A Bust of the Boxer Joe Louis by Mahonri Young
Painted plaster
10 ½ x 8 x 12 in.
Young is known for his monument to the pioneers at This is the Place State Park, the Seagull Monument on Temple Square, and the monumental marble sculpture of his grandfather in the Statuary Hall of the US Capitol. But his work featuring everyday life, from laborers to athletes, is most highly regarded. His estate was donated to BYU in 1959 and Young has remained one of Utah’s most influential and important artists.
Mahonri Young’s biography is remarkable. He was born in Salt Lake City, trained in New York, worked in Paris alongside Picasso, Hemingway, the Fitzgeralds, and Gertrude & Leo Stein. In 1929, Mahonri Young was among the most sought-after and famous artists in the world. Young was invited to the Twentieth Century Fox studio to collaborate on the film Seven Faces (1929). Over six weeks in Los Angeles, Young worked by day at the film studio and by night sketching amateur and professional boxers at the famed Main Street Club. For decades, the Club had been a favorite hang-out for the likes of Jack Dempsey, John Silver, Charlie Chaplin, Rudolph Valentino, Henry Huntington, and Douglas Fairbanks; who met to socialize and spar. These scenes capture Young’s enormous arsenal at the height of his career.
Beyond artistic merit, Young was seen as someone who understood boxing on a practical level. In a period of six months, Vanity Fair reviewed his work twice, each time praising the artist for his ability to capture his subject: “Mahonri Young shows how unrivaled among American [artists] is his mastery over the problem of an athlete’s body and movement.”
This bust is of the heavyweight champion boxer, Joe Louis. He won the U.S. Amateur Athletic Union 175-pound championship in 1934 and also was a Golden Gloves titleholder; of 54 amateur fights, Louis won 50 and lost 4. His first professional fight took place on July 4, 1934, and within 12 months he had knocked out Primo Carnera, the first of six previous or subsequent heavyweight champions who would become his victims.
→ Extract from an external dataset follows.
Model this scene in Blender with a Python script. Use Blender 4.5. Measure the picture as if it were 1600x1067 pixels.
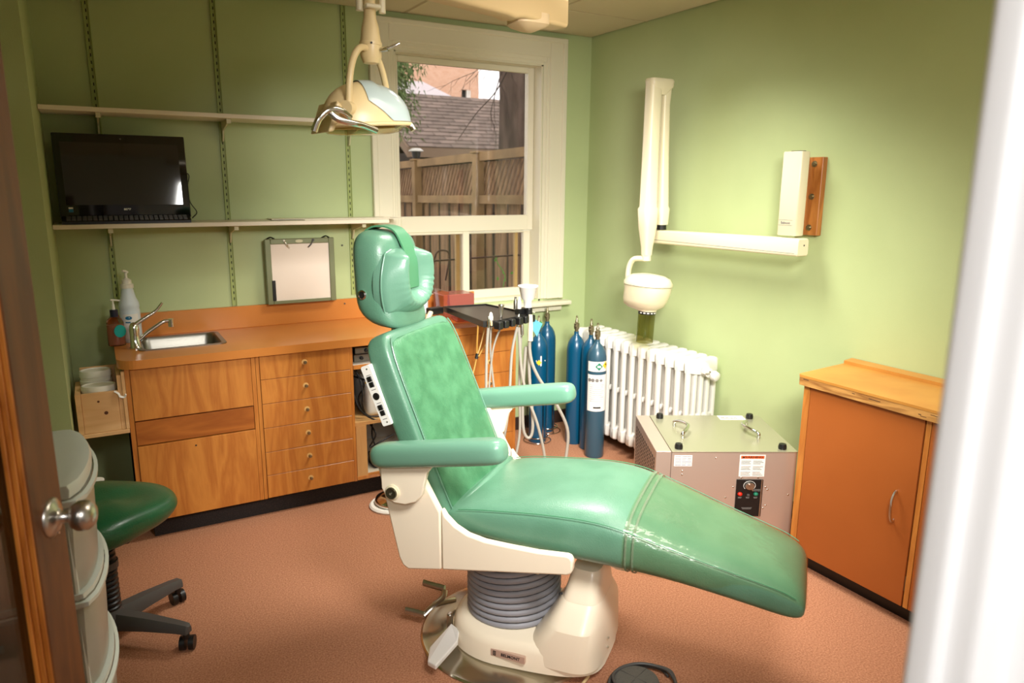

Louis sustained his first professional loss in 1936 at the hands of Max Schmeling. In 1938, after having beaten Braddock and taken the title, Louis met Schmeling in a rematch that the American media portrayed as a battle between Nazism and democracy (though Schmeling himself was not a Nazi). Louis’s dramatic knockout victory in the first round made him a national hero. He was perhaps the first Black American to be widely admired by whites, a fact attributable not only to his extraordinary pugilistic skills but also to his sportsmanlike behavior in the ring (he did not gloat over his white opponents), his perceived humility and soft-spoken demeanor, and his discretion in his private life.